_Stored records_

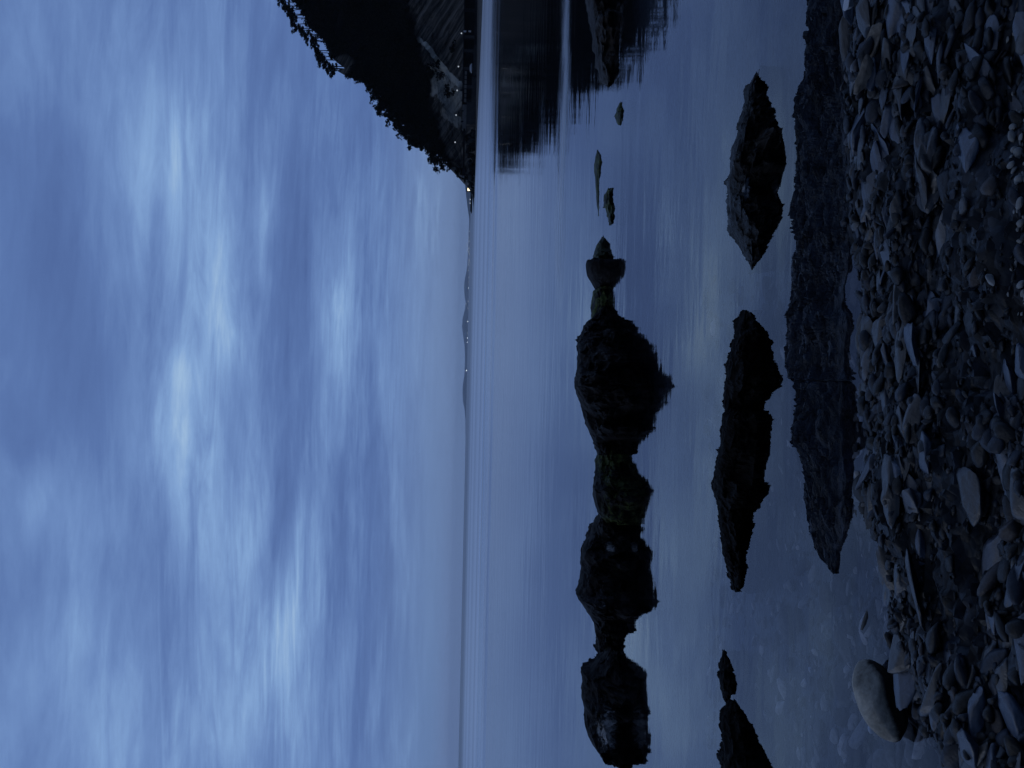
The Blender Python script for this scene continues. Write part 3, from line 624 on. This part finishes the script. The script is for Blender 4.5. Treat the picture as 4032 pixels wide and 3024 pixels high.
* * *
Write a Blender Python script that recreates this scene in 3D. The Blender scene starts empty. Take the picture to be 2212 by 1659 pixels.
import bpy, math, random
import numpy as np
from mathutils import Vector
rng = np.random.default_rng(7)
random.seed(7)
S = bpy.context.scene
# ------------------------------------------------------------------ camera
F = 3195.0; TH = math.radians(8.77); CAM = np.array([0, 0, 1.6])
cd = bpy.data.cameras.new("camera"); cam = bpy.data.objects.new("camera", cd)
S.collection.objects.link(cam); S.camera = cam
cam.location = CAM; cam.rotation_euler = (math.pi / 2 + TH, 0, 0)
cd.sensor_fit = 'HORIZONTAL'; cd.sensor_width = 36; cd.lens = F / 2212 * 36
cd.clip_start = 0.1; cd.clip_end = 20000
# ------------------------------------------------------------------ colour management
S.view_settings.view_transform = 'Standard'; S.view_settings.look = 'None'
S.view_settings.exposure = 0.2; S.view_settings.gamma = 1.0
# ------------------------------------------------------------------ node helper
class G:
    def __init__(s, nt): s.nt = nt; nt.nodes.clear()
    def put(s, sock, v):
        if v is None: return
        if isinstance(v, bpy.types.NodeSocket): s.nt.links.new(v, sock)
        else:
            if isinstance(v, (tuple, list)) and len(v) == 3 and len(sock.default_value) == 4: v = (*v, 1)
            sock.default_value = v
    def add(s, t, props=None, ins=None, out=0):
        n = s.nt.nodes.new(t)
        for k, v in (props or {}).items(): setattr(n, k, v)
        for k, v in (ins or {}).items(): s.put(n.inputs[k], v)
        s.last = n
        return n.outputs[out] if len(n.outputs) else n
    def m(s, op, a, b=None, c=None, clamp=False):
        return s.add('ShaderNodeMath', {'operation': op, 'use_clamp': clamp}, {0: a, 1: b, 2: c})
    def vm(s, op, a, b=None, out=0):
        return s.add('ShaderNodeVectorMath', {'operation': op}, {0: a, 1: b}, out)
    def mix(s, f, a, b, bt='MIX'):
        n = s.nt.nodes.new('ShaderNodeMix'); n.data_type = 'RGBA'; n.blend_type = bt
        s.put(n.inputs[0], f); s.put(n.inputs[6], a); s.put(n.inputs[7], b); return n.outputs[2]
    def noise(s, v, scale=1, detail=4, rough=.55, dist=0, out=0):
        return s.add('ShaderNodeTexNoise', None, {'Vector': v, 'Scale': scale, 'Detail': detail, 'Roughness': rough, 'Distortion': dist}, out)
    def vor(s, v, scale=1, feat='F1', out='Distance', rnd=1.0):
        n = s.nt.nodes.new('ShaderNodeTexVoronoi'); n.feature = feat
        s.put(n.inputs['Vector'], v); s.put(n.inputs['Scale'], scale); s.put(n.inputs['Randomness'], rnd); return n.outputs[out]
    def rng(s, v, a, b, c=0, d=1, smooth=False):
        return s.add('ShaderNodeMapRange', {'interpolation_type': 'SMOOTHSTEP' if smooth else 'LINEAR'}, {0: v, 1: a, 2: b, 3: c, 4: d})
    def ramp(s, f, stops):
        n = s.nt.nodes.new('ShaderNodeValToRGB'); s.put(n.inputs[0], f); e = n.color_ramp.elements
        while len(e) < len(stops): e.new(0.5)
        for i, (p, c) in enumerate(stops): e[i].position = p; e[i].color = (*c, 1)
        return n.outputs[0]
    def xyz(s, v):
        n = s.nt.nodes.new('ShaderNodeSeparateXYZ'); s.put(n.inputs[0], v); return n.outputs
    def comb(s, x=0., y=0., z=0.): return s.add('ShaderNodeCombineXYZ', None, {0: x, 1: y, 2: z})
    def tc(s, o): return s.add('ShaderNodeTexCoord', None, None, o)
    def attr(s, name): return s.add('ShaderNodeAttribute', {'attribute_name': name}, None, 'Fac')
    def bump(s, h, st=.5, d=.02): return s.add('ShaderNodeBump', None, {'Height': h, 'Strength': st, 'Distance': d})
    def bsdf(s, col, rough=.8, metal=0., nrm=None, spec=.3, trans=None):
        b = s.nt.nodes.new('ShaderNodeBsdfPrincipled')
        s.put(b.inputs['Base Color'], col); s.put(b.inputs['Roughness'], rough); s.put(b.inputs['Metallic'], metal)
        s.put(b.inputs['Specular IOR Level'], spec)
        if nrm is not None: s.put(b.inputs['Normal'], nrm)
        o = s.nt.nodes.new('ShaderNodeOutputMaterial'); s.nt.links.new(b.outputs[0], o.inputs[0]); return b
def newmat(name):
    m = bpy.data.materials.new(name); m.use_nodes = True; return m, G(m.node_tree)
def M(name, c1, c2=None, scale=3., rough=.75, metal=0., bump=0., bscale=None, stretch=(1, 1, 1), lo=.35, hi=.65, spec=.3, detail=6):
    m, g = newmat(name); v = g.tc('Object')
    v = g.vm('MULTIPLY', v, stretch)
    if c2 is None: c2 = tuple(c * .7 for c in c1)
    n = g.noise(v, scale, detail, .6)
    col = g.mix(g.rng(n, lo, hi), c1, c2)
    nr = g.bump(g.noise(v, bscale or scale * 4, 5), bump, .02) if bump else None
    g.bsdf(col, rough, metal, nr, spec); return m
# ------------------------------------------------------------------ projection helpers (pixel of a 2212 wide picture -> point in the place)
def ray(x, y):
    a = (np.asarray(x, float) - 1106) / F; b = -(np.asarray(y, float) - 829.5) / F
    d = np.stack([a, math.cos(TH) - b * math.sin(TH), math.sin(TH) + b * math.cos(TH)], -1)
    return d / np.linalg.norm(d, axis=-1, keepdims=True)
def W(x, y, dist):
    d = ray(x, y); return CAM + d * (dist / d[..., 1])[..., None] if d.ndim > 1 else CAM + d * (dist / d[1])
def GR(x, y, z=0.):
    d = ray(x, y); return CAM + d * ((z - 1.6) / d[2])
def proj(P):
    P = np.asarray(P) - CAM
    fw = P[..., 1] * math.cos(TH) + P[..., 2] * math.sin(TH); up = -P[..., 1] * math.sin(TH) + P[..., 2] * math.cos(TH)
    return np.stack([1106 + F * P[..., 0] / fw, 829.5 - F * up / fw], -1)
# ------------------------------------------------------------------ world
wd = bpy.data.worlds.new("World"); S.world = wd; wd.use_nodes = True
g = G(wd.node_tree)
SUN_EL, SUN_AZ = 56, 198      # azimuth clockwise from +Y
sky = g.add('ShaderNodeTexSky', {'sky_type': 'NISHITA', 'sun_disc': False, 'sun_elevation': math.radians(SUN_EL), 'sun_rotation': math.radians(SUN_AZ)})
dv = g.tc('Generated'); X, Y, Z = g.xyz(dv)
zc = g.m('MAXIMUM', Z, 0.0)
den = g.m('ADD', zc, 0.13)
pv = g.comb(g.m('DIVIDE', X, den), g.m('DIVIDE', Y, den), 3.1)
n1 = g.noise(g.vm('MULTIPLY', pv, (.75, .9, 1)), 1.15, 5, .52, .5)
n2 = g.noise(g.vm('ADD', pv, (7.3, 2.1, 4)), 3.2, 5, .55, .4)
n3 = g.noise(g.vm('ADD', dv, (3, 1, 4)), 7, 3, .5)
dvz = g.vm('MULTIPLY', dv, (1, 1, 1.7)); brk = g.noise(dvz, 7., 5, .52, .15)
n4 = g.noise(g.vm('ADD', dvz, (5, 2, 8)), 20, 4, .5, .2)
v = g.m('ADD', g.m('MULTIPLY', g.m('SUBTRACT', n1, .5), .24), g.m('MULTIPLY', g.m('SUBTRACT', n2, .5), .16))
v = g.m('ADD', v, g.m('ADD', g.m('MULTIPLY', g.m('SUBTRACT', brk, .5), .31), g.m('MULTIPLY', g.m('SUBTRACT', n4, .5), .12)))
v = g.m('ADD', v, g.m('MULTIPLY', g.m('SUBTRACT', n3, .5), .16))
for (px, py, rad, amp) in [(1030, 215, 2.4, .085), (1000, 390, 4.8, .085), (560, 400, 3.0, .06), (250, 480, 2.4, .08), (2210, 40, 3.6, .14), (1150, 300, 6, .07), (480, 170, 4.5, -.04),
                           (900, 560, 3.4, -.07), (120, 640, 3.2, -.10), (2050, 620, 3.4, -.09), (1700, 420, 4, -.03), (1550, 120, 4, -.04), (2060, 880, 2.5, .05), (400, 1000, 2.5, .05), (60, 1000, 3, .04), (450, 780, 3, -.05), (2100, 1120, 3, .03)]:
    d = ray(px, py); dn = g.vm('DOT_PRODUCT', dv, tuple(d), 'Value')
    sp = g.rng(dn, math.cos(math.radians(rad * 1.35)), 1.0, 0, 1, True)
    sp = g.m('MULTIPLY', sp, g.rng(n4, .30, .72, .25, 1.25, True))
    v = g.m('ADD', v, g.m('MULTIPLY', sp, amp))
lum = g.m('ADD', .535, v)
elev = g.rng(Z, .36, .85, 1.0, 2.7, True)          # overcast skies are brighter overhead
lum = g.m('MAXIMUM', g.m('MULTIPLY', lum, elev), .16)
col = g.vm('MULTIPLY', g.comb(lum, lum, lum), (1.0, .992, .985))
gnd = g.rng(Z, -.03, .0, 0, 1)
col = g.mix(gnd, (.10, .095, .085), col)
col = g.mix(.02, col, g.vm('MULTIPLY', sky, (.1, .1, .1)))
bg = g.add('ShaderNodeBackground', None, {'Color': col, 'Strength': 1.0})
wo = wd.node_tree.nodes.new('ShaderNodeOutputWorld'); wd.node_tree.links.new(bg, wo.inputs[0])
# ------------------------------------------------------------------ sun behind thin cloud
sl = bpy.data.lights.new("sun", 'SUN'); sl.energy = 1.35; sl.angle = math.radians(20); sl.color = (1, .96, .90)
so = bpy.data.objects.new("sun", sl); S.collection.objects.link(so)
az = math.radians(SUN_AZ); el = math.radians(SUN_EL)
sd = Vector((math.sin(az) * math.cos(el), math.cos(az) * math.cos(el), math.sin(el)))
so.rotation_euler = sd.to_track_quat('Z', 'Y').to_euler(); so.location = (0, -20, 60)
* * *
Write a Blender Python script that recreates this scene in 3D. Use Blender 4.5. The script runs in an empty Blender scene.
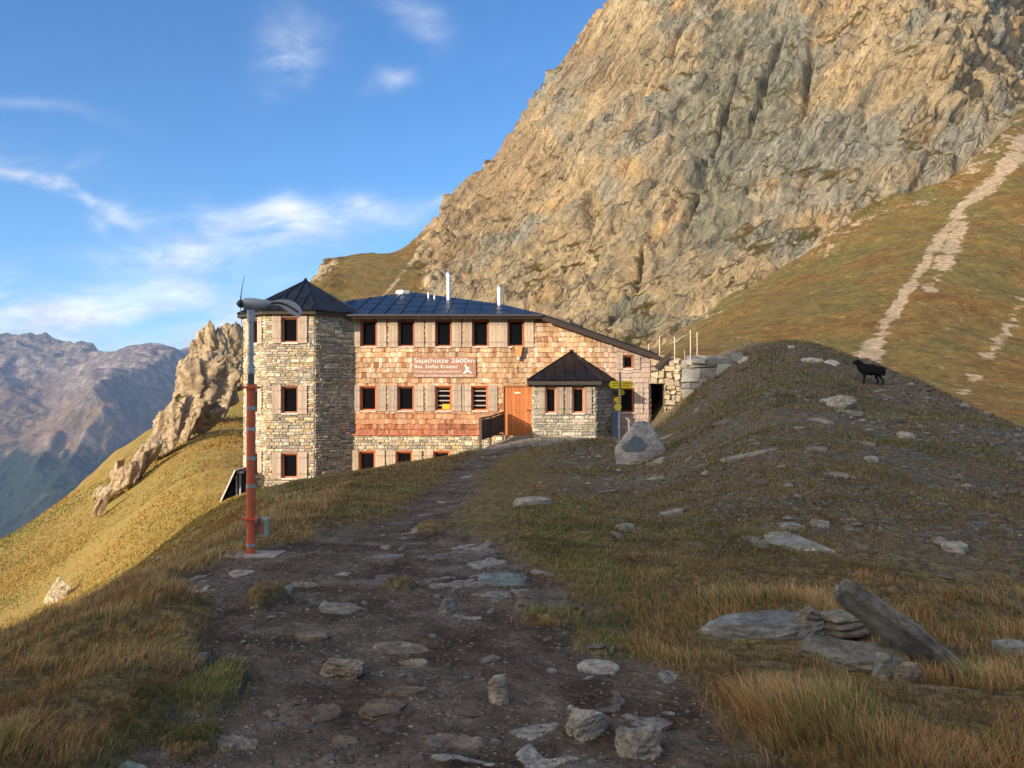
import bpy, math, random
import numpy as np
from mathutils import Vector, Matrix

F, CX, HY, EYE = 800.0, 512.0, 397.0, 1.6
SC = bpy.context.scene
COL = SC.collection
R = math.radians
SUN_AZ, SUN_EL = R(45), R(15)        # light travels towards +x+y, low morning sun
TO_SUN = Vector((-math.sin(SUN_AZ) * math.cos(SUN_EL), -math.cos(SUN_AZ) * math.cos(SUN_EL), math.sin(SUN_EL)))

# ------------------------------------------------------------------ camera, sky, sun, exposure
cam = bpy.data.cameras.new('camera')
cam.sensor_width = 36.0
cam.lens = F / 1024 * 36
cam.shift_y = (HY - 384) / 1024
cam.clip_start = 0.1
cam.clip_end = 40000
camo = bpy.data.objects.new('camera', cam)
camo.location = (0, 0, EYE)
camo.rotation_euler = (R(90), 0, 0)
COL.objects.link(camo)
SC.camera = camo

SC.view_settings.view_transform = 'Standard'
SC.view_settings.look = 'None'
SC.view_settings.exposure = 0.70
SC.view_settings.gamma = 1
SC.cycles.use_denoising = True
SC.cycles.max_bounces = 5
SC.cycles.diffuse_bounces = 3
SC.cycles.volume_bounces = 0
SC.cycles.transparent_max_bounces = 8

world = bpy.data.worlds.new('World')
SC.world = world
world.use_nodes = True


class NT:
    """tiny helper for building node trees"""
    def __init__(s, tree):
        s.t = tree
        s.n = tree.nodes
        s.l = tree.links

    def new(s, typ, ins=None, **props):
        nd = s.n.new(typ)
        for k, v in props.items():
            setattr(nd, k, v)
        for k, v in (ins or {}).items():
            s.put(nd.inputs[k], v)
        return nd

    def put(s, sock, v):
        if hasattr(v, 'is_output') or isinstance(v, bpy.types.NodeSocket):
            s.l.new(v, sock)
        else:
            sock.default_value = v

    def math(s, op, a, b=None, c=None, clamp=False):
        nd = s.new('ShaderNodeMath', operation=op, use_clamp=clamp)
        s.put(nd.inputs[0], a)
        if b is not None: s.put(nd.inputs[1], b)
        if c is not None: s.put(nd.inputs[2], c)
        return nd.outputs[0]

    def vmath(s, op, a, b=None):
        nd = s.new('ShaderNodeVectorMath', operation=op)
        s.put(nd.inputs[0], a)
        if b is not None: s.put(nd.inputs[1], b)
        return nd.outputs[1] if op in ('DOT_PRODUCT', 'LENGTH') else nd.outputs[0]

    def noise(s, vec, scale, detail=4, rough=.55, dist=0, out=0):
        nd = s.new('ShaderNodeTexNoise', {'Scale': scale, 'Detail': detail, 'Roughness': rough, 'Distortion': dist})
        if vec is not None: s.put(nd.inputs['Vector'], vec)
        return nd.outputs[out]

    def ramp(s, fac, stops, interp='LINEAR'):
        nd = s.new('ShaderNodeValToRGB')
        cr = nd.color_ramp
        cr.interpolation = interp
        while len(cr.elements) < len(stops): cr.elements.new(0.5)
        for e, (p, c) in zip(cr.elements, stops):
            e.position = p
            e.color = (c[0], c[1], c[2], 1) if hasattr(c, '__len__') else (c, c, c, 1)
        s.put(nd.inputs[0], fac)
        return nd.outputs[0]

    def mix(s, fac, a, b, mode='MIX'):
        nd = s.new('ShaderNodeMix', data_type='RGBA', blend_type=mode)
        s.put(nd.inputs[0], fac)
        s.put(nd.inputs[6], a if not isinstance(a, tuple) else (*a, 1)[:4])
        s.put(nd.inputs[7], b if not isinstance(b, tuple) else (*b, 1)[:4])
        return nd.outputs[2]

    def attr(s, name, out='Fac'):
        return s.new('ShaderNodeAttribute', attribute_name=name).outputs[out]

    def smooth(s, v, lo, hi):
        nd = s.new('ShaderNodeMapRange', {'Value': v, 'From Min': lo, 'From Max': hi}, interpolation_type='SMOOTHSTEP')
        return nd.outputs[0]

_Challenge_
Copy each line of the records containing the string "wide".

_Output for this exercise_
The Blender Python script for this scene continues. Write part 3, from line 624 on. This part finishes the script. The script is for Blender 4.5. Treat the picture as 4032 pixels wide and 3024 pixels high.
# ------------------------------------------------------------------ projection helpers (pixel of a 2212 wide picture -> point in the place)